--- What you have to do ---
Exactly the lines from the start of the data through the line containing "build('mirror_glass', bm, M['mirror'], dr, None)" should be output, with both ends kept and nothing added.

--- Collected data ---
^^^^^^^^
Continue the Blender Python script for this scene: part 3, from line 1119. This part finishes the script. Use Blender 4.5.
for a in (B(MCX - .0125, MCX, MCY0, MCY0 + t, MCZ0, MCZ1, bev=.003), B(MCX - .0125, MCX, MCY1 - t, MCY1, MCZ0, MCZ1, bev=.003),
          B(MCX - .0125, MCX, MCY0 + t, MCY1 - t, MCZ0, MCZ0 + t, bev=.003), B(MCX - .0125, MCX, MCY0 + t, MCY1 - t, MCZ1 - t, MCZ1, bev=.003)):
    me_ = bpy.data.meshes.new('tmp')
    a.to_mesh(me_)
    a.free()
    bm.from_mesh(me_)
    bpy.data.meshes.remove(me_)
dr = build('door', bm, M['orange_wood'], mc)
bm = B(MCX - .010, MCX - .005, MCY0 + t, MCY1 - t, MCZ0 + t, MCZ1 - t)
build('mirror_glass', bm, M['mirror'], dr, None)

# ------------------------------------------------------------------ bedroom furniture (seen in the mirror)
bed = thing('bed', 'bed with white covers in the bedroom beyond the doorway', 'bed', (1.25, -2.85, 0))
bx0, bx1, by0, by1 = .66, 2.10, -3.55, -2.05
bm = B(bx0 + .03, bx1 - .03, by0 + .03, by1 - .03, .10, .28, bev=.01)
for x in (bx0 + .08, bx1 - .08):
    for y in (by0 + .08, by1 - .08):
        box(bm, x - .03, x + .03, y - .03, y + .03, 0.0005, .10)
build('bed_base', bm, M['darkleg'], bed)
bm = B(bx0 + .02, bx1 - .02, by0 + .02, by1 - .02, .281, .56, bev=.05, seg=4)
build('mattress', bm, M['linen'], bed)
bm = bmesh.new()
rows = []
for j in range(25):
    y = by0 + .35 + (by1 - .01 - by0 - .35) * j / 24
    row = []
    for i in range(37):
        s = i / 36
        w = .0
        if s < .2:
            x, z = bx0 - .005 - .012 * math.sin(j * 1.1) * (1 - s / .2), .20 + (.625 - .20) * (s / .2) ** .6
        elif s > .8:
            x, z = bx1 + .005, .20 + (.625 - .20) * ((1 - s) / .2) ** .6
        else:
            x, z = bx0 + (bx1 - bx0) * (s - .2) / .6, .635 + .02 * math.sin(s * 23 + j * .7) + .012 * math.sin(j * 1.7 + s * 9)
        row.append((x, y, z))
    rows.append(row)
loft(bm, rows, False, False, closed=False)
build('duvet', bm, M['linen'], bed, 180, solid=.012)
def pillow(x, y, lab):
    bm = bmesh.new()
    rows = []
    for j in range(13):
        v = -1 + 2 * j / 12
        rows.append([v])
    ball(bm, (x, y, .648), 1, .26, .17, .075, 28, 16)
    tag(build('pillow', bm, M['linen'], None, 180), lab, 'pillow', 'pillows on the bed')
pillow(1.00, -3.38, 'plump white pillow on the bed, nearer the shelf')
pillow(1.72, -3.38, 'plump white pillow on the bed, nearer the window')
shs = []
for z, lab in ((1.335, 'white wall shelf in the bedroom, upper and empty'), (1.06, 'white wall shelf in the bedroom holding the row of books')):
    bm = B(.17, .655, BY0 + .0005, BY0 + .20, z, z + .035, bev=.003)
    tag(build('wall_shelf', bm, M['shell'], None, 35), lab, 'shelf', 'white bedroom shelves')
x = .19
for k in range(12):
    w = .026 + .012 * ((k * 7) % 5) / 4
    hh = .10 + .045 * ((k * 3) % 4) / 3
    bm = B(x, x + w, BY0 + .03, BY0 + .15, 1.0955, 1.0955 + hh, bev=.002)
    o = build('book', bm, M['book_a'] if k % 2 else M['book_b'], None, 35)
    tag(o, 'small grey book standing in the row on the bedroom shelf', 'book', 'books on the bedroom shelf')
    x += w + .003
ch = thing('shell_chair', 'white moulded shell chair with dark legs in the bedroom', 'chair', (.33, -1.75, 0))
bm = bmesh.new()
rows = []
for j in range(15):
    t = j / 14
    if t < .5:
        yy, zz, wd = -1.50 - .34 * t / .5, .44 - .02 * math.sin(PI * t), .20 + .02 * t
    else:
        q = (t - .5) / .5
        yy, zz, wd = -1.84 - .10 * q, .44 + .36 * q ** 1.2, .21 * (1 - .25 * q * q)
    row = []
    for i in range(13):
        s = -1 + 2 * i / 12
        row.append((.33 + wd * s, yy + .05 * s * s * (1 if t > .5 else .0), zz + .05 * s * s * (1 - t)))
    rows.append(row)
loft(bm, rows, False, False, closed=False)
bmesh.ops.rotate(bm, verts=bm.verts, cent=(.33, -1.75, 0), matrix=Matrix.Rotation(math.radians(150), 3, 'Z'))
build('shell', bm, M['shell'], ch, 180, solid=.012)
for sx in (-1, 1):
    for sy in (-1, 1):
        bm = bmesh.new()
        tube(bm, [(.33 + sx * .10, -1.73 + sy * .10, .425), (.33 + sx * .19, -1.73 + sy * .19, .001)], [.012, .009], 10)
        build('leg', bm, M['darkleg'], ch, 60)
^^^^^^^^
--- Exercise solution ---
Continue the Blender Python script for this scene: part 3, from line 1119. This part finishes the script. Use Blender 4.5.
for a in (B(MCX - .0125, MCX, MCY0, MCY0 + t, MCZ0, MCZ1, bev=.003), B(MCX - .0125, MCX, MCY1 - t, MCY1, MCZ0, MCZ1, bev=.003),
          B(MCX - .0125, MCX, MCY0 + t, MCY1 - t, MCZ0, MCZ0 + t, bev=.003), B(MCX - .0125, MCX, MCY0 + t, MCY1 - t, MCZ1 - t, MCZ1, bev=.003)):
    me_ = bpy.data.meshes.new('tmp')
    a.to_mesh(me_)
    a.free()
    bm.from_mesh(me_)
    bpy.data.meshes.remove(me_)
dr = build('door', bm, M['orange_wood'], mc)
bm = B(MCX - .010, MCX - .005, MCY0 + t, MCY1 - t, MCZ0 + t, MCZ1 - t)
build('mirror_glass', bm, M['mirror'], dr, None)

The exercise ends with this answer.